* **Records from a data source**:
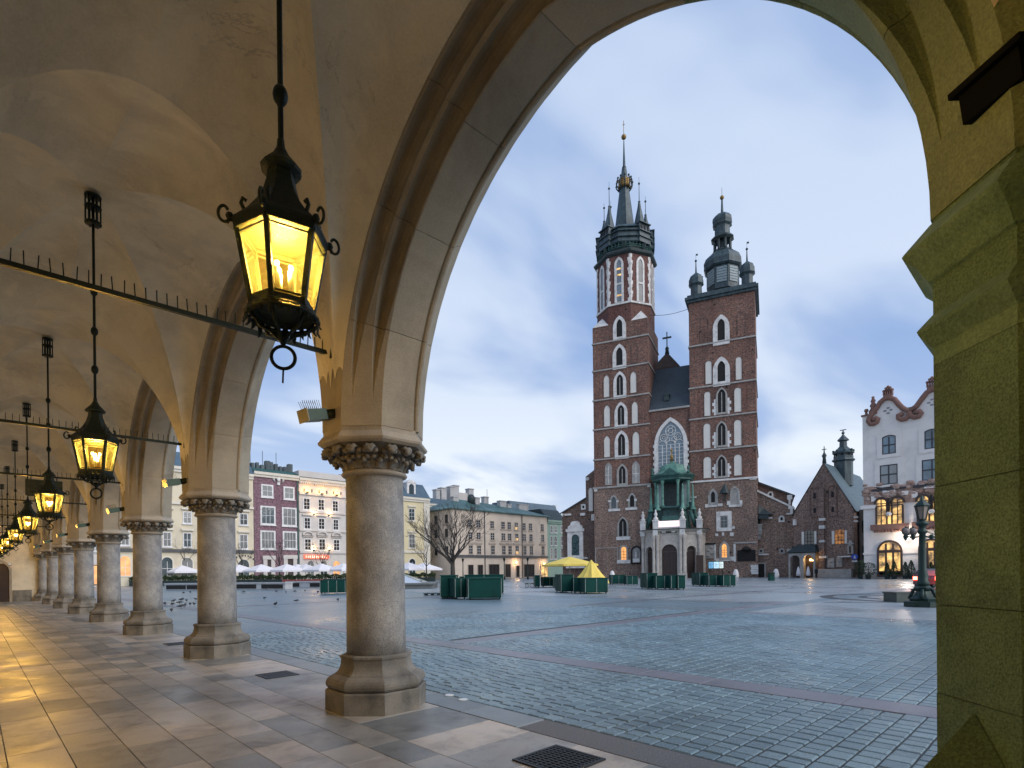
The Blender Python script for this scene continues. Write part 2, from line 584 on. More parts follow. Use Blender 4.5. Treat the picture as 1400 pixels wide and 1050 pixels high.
M['slabs'] = paving_mat('pale_plaza_slabs', (0.3, 0.345, 0.37), (0.26, 0.3, 0.32), (0.2, 0.225, 0.24), 1.2, 0.6, (0.2, 0.42), mort=0.025)
M['red_slab'] = surf('reddish_granite', (0.18, 0.19, 0.225), (0.145, 0.155, 0.185), 2, 0.36, 0.3, 70, rand=('obj', (0.8, 0.8, 0.8), (1.15, 1.1, 1.1)), grain=0.3)
M['tile'] = surf('floor_tile', (0.5, 0.475, 0.43), (0.42, 0.41, 0.385), 1.1, 0.33, 0.08, 90, wet=(0.3, 0.52, 0.9), rand=('obj', (0.36, 0.42, 0.46), (1.12, 1.03, 0.93)), stain=(0.16, 0.15, 0.14), stain_scale=2.0, grain=0.15)
M['tile_far'] = surf('floor_tile_far', (0.5, 0.475, 0.43), (0.42, 0.41, 0.385), 1.1, 0.33, 0.08, 90, wet=(0.3, 0.52, 0.9), rand=('island', (0.36, 0.42, 0.46), (1.12, 1.03, 0.93)), stain=(0.16, 0.15, 0.14), stain_scale=2.0, grain=0.15)
M['aggregate'] = surf('exposed_aggregate', (0.2, 0.205, 0.21), (0.12, 0.125, 0.13), 60, 0.8, 0.8, 110, grain=0.5)
M['edge_slab'] = surf('bluish_edge_slab', (0.2, 0.235, 0.25), (0.15, 0.18, 0.195), 1.5, 0.4, 0.2, 70, rand=('obj', (0.85, 0.85, 0.85), (1.1, 1.1, 1.1)))

g = MB(); g.add([(FLOOR_EDGE + .01, -700, -0.016), (900, -700, -0.016), (900, 900, -0.016), (FLOOR_EDGE + .01, 900, -0.016)], [(0, 1, 2, 3)])
plaza = g.build('plaza', M['plaza'], kind='structure')
g = MB(); g.add([(-900, -700, -0.03), (FLOOR_EDGE, -700, -0.03), (FLOOR_EDGE, 900, -0.03), (-900, 900, -0.03)], [(0, 1, 2, 3)])
g.build('ground', M['joint'], kind='structure')
g = MB(); g.add([(20.3, -160, -0.012), (300, -160, -0.012), (300, 8.9, -0.012), (20.3, 8.9, -0.012)], [(0, 1, 2, 3)])
g.add([(27, 9.8, -0.012), (300, 9.8, -0.012), (300, 60, -0.012), (27, 60, -0.012)], [(0, 1, 2, 3)])
g.build('slab_paving', M['slabs'], kind='structure')
g = MB(); g.add([(4.44, -4, -0.010), (20.25, -4, -0.010), (20.25, 16, -0.010), (4.44, 16, -0.010)], [(0, 1, 2, 3)])
g.build('joint_bed', M['joint'], plaza)


def seen(x, y, m=25):
    p = project(Vector((x, y, 0)))
    return p and -m < p[0] < 1400 + m and p[1] < 1050 + m


def slab_mesh(mb, x0, x1, y0, y1, z0, z1, ch=0.008):
    a = [(x0, y0, z0), (x1, y0, z0), (x1, y1, z0), (x0, y1, z0)]
    b = [(x0 + ch, y0 + ch, z1), (x1 - ch, y0 + ch, z1), (x1 - ch, y1 - ch, z1), (x0 + ch, y1 - ch, z1)]
    mb.add(a + b, [(4, 5, 6, 7)] + [(i, (i + 1) % 4, 4 + (i + 1) % 4, 4 + i) for i in range(4)])


BANDX = (7.3, 7.86)
setts = []
rowi = 0
y = -3.6
while y < 15.8:
    for seg in ((4.46, BANDX[0] - .01), (BANDX[1] + .01, 20.2)):
        x = seg[0] + (0 if seg[0] > 5 else 0)
        while x < seg[1] - 0.06:
            w = random.uniform(0.14, 0.23)
            if seg[1] - x - w < 0.1:
                w = seg[1] - x
            setts.append((x, x + w, y, y + 0.2))
            x += w
    y += 0.2
setts = [s for s in setts if seen(s[0], s[2], 60) and not (9.7 < s[2] < 10.4 and s[0] > 7.9)]
setts.sort(key=lambda s: (Vector((s[0], s[2], 0)) - CAM).dot(CF) - (0 if seen(s[0], s[2], 0) else -50))
cache = {}
stuff = MB()
for i, (x0, x1, y0, y1) in enumerate(setts):
    dz = random.uniform(-0.003, 0.004)
    if i < 300:
        w = round((x1 - x0) / 0.02) * 0.02
        if w not in cache:
            b = MB(); slab_mesh(b, 0.006, w - 0.006, 0.006, 0.194, -0.012, 0.0, 0.012)
            cache[w] = b.mesh('sett', M['sett_part'])
        link('sett', cache[w], plaza, (x0, y0, dz), (random.uniform(-.006, .006), random.uniform(-.006, .006), 0))
    else:
        slab_mesh(stuff, x0 + .006, x1 - .006, y0 + .006, y1 - .006, -0.012, dz, 0.012)
stuff.build('paving_setts', M['sett'], plaza, kind='stuff')

# reddish granite bands, slab by slab near the arcade
y = -3.0
while y < 15.5:
    l = random.uniform(0.8, 1.1)
    if seen(BANDX[0], y, 80):
        b = MB(); slab_mesh(b, BANDX[0] + .005, BANDX[1] - .005, y + .004, y + l - .004, -0.012, 0.002, .006)
        b.build('band_slab', M['red_slab'], plaza)
    y += l
x = 7.9
while x < 27:
    l = random.uniform(0.8, 1.1)
    b = MB(); slab_mesh(b, x + .004, x + l - .004, 9.75, 10.35, -0.012, 0.002, .006)
    b.build('band_slab', M['red_slab'], plaza)
    x += l
g = MB()
for (xa, xb, ya, yb) in ((20.25, 20.75, -30, 8.9), (7.3, 7.86, 15.5, 60), (7.9, 40, 30, 30.5), (40, 40.6, 10, 80), (20, 60, 16.4, 16.8)):
    g.add([(xa, ya, -0.008), (xb, ya, -0.008), (xb, yb, -0.008), (xa, yb, -0.008)], [(0, 1, 2, 3)])
g.build('far_band', M['red_slab'], plaza, kind='stuff')
M['dark_sett'] = surf('dark_inlay_sett', (0.05, 0.058, 0.065), (0.035, 0.04, 0.045), 4, 0.6, 0.4, 30)
g = MB()
rc = ground(1278, 817)
for (r0, r1) in ((4.6, 5.25), (3.0, 3.4)):
    for i in range(72):
        a0, a1 = 2 * math.pi * i / 72, 2 * math.pi * (i + .93) / 72
        g.add([(rc.x + r * math.cos(a), rc.y + r * math.sin(a), -0.004) for r, a in ((r0, a0), (r1, a0), (r1, a1), (r0, a1))], [(0, 1, 2, 3)])
g.build('paving_ring', M['dark_sett'], plaza)
g = MB()
d0 = ground(1125, 823)
g.add([(d0.x - .2, d0.y - .2, -0.005), (rc.x - 5.2, rc.y - .25, -.005), (rc.x - 5.2, rc.y + .05, -.005), (d0.x, d0.y + .12, -.005)], [(0, 1, 2, 3)])
g.build('paving_line', M['dark_sett'], plaza)

# strip along the arcade: long slabs, then exposed aggregate
strip = MB(); strip.add([(FLOOR_EDGE + .012, -6, -0.013), (4.45, -6, -0.013), (4.45, 60, -0.013), (FLOOR_EDGE + .012, 60, -0.013)], [(0, 1, 2, 3)])
strip = strip.build('edge_strip', M['joint'], kind='structure')
b = MB(); slab_mesh(b, FLOOR_EDGE + .015, 4.44, -5, 4.08, -.012, 0.0)
b.build('aggregate_strip', M['aggregate'], strip)
y = 4.1
while y < 49:
    l = random.uniform(0.85, 1.25)
    b = MB(); slab_mesh(b, FLOOR_EDGE + .015, 4.44, y + .004, y + l - .004, -.012, 0.002)
    b.build('edge_slab', M['edge_slab'], strip)
    y += l
M['disc'] = surf('frosted_ground_light', (0.75, 0.77, 0.78), None, 5, 0.3)
for px, py, lab in ((614, 951, 'round white ground light in the paving, the one nearer the column base'), (633, 957, 'round white ground light in the paving, the one farther from the column base')):
    p = ground(px, py)
    t = thing('ground_light', p, lab, 'ground light', 'ground lights by the kerb')
    b = MB(); b.lathe([(0.07, -.01), (0.07, 0.006), (0.062, 0.008)], 20); b.build('rim', M['pale_trim'], t)
    b = MB(); b.lathe([(0.06, -.005), (0.06, 0.009), (0.05, 0.012)], 20); b.build('lens', M['disc'], t)

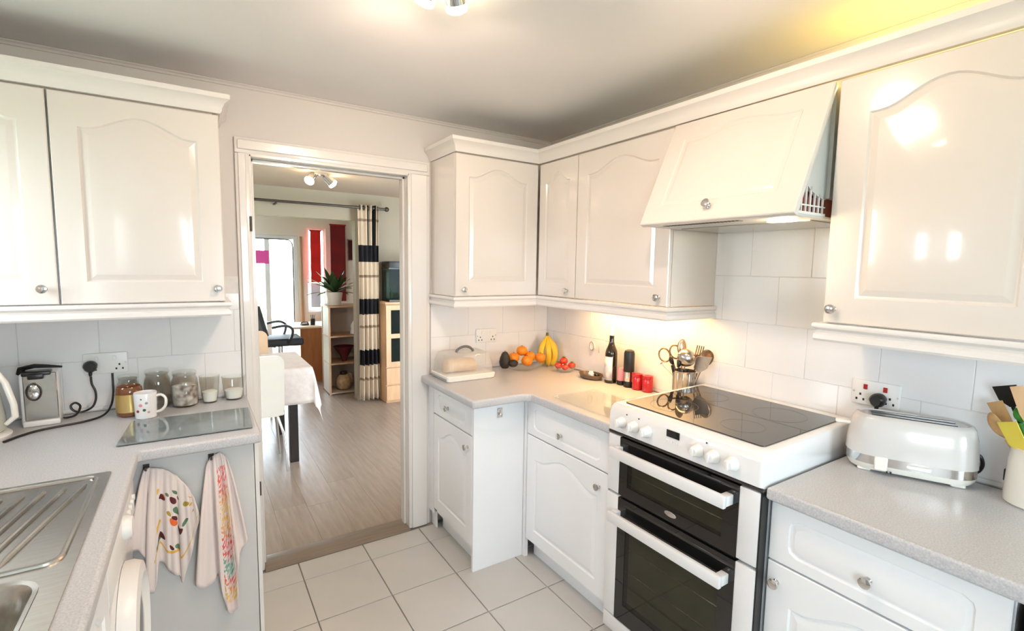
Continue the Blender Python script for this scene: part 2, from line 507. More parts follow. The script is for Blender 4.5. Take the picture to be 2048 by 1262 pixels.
# door frame
dr = thing('door_1', 'white gloss door frame around the opening to the dining room', 'door frame')
dr['kind'] = 'structure'
ap = [(0, 0), (0.062, 0), (0.062, 0.010), (0.050, 0.016), (0.030, 0.018), (0.012, 0.014), (0, 0.009)]


for s, xa, xb in ((0, DX0 - 0.062, DX0), (1, DX1, DX1 + 0.125)):
    q = MB(); q.box(xa, xb, YB - 0.018, YB, 0.0, DZ + 0.0, bev=0.005, seg=2)
    q.box(xa + 0.012, xb - 0.018, YB - 0.024, YB - 0.017, 0.0, DZ, bev=0.003, seg=1)
    q.build('architrave', 'trim_gloss', dr)
q = MB(); q.box(DX0 - 0.062, DX1 + 0.125, YB - 0.018, YB, DZ, DZ + 0.075, bev=0.005, seg=2)
q.box(DX0 - 0.05, DX1 + 0.11, YB - 0.024, YB - 0.017, DZ + 0.018, DZ + 0.062, bev=0.003, seg=1)
q.build('architrave', 'trim_gloss', dr)
for xa, xb in ((DX0 - 0.028, DX0 + 0.006), (DX1 - 0.006, DX1 + 0.028)):
    q = MB(); q.box(xa, xb, YB - 0.016, YB + 0.125, 0.0, DZ, bev=0.002, seg=1); q.build('jamb', 'trim_gloss', dr)
q = MB(); q.box(DX0 - 0.028, DX1 + 0.028, YB - 0.016, YB + 0.125, DZ - 0.012, DZ + 0.022, bev=0.002, seg=1); q.build('head_jamb', 'trim_gloss', dr)
for xa, xb in ((DX0 + 0.006, DX0 + 0.018), (DX1 - 0.018, DX1 - 0.006)):
    q = MB(); q.box(xa, xb, YB + 0.035, YB + 0.075, 0.0, DZ - 0.012, bev=0.002, seg=1); q.build('door_stop', 'trim_gloss', dr)
q = MB(); q.box(DX0 + 0.006, DX1 - 0.006, YB + 0.035, YB + 0.075, DZ - 0.026, DZ - 0.012, bev=0.002, seg=1); q.build('door_stop', 'trim_gloss', dr)
for z in (0.44, 1.75):
    q = MB(); q.cyl((DX0 - 0.004, YB - 0.022, z - 0.035), (DX0 - 0.004, YB - 0.022, z + 0.035), 0.005)
    q.build('hinge', 'dark_metal', dr)
# the skirting-height wall plinth block beside the small base unit
th_ = MB(); th_.prism([(2.64, 0.0), (2.79, 0.0), (2.79, 0.006), (2.775, 0.012), (2.655, 0.012), (2.64, 0.004)], DX0 + 0.007, DX1 - 0.007, 'x')
struct(th_.build('trim_2', 'threshold'), 'brown wooden threshold strip in the doorway')

# ------------------------------------------------------------------ structure: dining room and study beyond
DC = 2.36
floor_d = shell_box('floor_dining', (-1.7, 3.0, 2.795, 8.0, -0.12, -0.010), 'plank_c', 'dining room floor of pale wood planks')
PWID, PLEN = 0.19, 1.29
cachep = {}
for i in range(-2, 14):
    x = -0.02 + i * PWID
    st = random.uniform(0, PLEN)
    y = 2.795 - st
    while y < 7.7:
        ya, yb = max(y, 2.797), min(y + PLEN, 7.7)
        y += PLEN
        if yb - ya < 0.05: continue
        mt = random.choice(('plank_a', 'plank_b', 'plank_c', 'plank_a'))
        mb = MB(); mb.box(0.0003, PWID - 0.0003, 0.0003, yb - ya - 0.0003, -0.010, 0.0, bev=0.0007, seg=1)
        o = mb.build('plank', mt, floor_d); o.location = (x, ya, 0)
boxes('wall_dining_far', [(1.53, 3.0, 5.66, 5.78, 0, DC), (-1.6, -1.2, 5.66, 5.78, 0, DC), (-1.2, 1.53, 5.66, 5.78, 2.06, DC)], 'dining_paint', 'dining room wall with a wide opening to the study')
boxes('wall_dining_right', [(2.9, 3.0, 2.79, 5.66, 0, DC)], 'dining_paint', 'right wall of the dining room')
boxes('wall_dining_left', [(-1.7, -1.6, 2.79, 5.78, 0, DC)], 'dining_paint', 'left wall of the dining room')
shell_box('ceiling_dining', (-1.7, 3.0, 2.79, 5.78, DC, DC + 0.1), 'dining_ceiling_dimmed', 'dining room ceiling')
shell_box('ceiling_study', (-1.7, 3.0, 5.78, 7.95, 2.46, 2.56), 'ceiling_paint', 'study ceiling')
# study far wall with glazed door and windows
boxes('wall_study_far', [(1.26, 1.385, 7.70, 7.82, 0, 2.46), (1.385, 1.645, 7.70, 7.82, 0, 0.86), (1.385, 1.645, 7.70, 7.82, 2.09, 2.46),
                         (1.645, 3.0, 7.70, 7.82, 0, 2.46), (0.24, 1.26, 7.70, 7.82, 1.97, 2.46), (-1.6, 0.24, 7.70, 7.82, 0, 2.46)], 'study_paint', 'far wall of the study with windows')
boxes('wall_study_right', [(2.9, 3.0, 5.78, 7.82, 0, 2.46)], 'study_paint', 'right wall of the study')
boxes('wall_study_left', [(-1.6, -1.5, 5.78, 7.82, 0, 2.46)], 'study_paint', 'left wall of the study')
window('window_4', 'wide glazed study doors, white frame, garden beyond', (0.24, 1.26, 0.0, 1.97, 7.73, 7.79), 'y', mull=(0.86,), fr=0.055)
window('window_5', 'narrow study window behind the red hanging panel', (1.385, 1.645, 0.86, 2.09, 7.73, 7.79), 'y', fr=0.03)
gk = MB(); gk.tube([(1.195, 7.722, 0.55), (1.195, 7.722, 1.80), (1.185, 7.722, 1.87), (1.15, 7.722, 1.905), (1.08, 7.722, 1.912), (0.45, 7.722, 1.915)], 0.009, 6)
struct(gk.build('trim_3', 'gasket'), 'dark rubber seal around the study door glass')
pk = MB(); pk.box(1.285, 1.315, 7.66, 7.70, 0.0, 1.96, bev=0.003, seg=1)
struct(pk.build('trim_4', 'wood_shelf'), 'brown upright strip beside the study door')

# garden
gd = MB(); gd.box(-30, 30, 7.95, 40, -0.25, -0.15)
struct(gd.build('ground', 'grass', smooth=False), 'lawn outside the study')
gd = MB(); gd.box(-30, -1.75, -20, 7.9, -0.25, -0.15)
struct(gd.build('ground_side', 'grass', smooth=False), 'lawn outside the kitchen window')


def bush(label, c, s, n, group):
    mb = MB()
    for _ in range(n):
        p = (c[0] + random.uniform(-s[0], s[0]), c[1] + random.uniform(-s[1], s[1]), c[2] + random.uniform(0.15, 1) * s[2])
        mb.sphere(p, random.uniform(0.25, 0.45), (1, 1, random.uniform(0.8, 1.2)), 10, 7)
    mb.cyl((c[0], c[1], -0.16), (c[0], c[1], 0.5), 0.06)
    for v in mb.bm.verts: v.co += Vector((random.uniform(-.05, .05), random.uniform(-.05, .05), random.uniform(-.05, .05)))
    o = mb.build('garden_bush', 'hedge'); tag(o, label, 'bush', group); recenter(o)


bush('green garden bush left of the study door mullion', (0.9, 14.2, -0.15), (0.4, 0.4, 1.0), 16, 'bushes in the garden')
bush('green garden bush right of the study door mullion', (2.75, 14.0, -0.15), (0.4, 0.4, 1.1), 16, 'bushes in the garden')


# ------------------------------------------------------------------ cabinet doors
def loop_arch(w, h, mx, mb_, mt, A, n=18):
    pts = [(mx, mb_), (w - mx, mb_)]
    zs = h - mt - A
    for i in range(n + 1):
        t = i / n
        u = min(1, max(0, (t - 0.07) / 0.86))
        s = (0.5 - 0.5 * math.cos(2 * PI * u)) ** 0.85
        pts.append((w - mx - t * (w - 2 * mx), zs + A * s))
    return pts


def loop_rect_out(w, h, n=18, e=0.0):
    pts = [(e, e), (w - e, e)]
    for i in range(n + 1): pts.append((w - e - i / n * (w - 2 * e), h - e))
    return pts


def loop_oct(w, h, mx, mz, ch):
    return [(mx + ch, mz), (w - mx - ch, mz), (w - mx - ch * .2, mz + ch * .45), (w - mx, mz + ch * 1.0), (w - mx, h - mz - ch), (w - mx - ch * .2, h - mz - ch * .45), (w - mx - ch, h - mz),
            (mx + ch, h - mz), (mx + ch * .2, h - mz - ch * .45), (mx, h - mz - ch), (mx, mz + ch), (mx + ch * .2, mz + ch * .45)]


def loop_oct_out(w, h, e, mx, mz, ch):
    a = mx + ch; b = mz + ch
    return [(a, e), (w - a, e), (w - e, e), (w - e, b), (w - e, h - b), (w - e, h - e), (w - a, h - e), (a, h - e), (e, h - e), (e, h - b), (e, b), (e, e)]


def door_mesh(w, h, style, t=0.02, mx=0.075, mb_=0.08, mt=0.058, A=0.055):
    mb = MB()
    def L(pts, y): return [(x, y, z) for x, z in pts]
    if style == 'arch':
        f = lambda d: loop_arch(w, h, mx + d, mb_ + d, mt + d, A)
        o = lambda e: loop_rect_out(w, h, e=e)
    else:
        ch = 0.024; mz = 0.034
        f = lambda d: loop_oct(w, h, mx * .75 + d * .6, mz + d * .6, ch)
        o = lambda e: loop_oct_out(w, h, e, mx * .75, mz, ch)
    mb.loops([L(o(0), t), L(o(0), 0.003), L(o(0.003), 0.0), L(f(0), 0.0), L(f(0.005), 0.0055), L(f(0.009), 0.006), L(f(0.026), 0.0015), L(f(0.029), 0.001)])
    return mb


def knob_mesh(r=0.016, L=0.026):
    mb = MB()
    R_ = Matrix.Rotation(PI / 2, 3, 'X')     # local z -> -y
    mb.lathe([(r * .62, 0), (r * .62, 0.002), (r * .42, 0.004), (r * .38, L * .5), (r * .8, L * .62), (r, L * .78), (r * .92, L * .93), (r * .55, L), (0.001, L)], mat=R_, n=18)
    return mb


def add_door(parent, x0, z0, w, h, style, knob=None, name='door', mat='cab_gloss', **kw):
    d = door_mesh(w, h, style, **kw).build(name, mat, parent, angle=12)
    d.location = (x0, 0, z0)
    if knob:
        k = knob_mesh().build('knob', 'chrome', d); k.location = (knob[0] - x0, 0.0, knob[1] - z0)
    return d


def body(parent, w, d, z0, z1, mat='cab_body', y0=0.0225):
    mb = MB(); t = 0.018
    mb.box(0.0005, t, y0, d, z0, z1); mb.box(w - t, w - 0.0005, y0, d, z0, z1)
    mb.box(t, w - t, y0, d, z0, z0 + t); mb.box(t, w - t, y0, d, z1 - t, z1); mb.box(t, w - t, d - 0.008, d, z0 + t, z1 - t)
    return mb.build('carcass', mat, parent, smooth=False)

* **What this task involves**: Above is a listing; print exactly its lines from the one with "Continue the Blender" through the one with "0.014), (0, 0.009)]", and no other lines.

* **Response for this exercise**:
Continue the Blender Python script for this scene: part 2, from line 507. More parts follow. The script is for Blender 4.5. Take the picture to be 2048 by 1262 pixels.
# door frame
dr = thing('door_1', 'white gloss door frame around the opening to the dining room', 'door frame')
dr['kind'] = 'structure'
ap = [(0, 0), (0.062, 0), (0.062, 0.010), (0.050, 0.016), (0.030, 0.018), (0.012, 0.014), (0, 0.009)]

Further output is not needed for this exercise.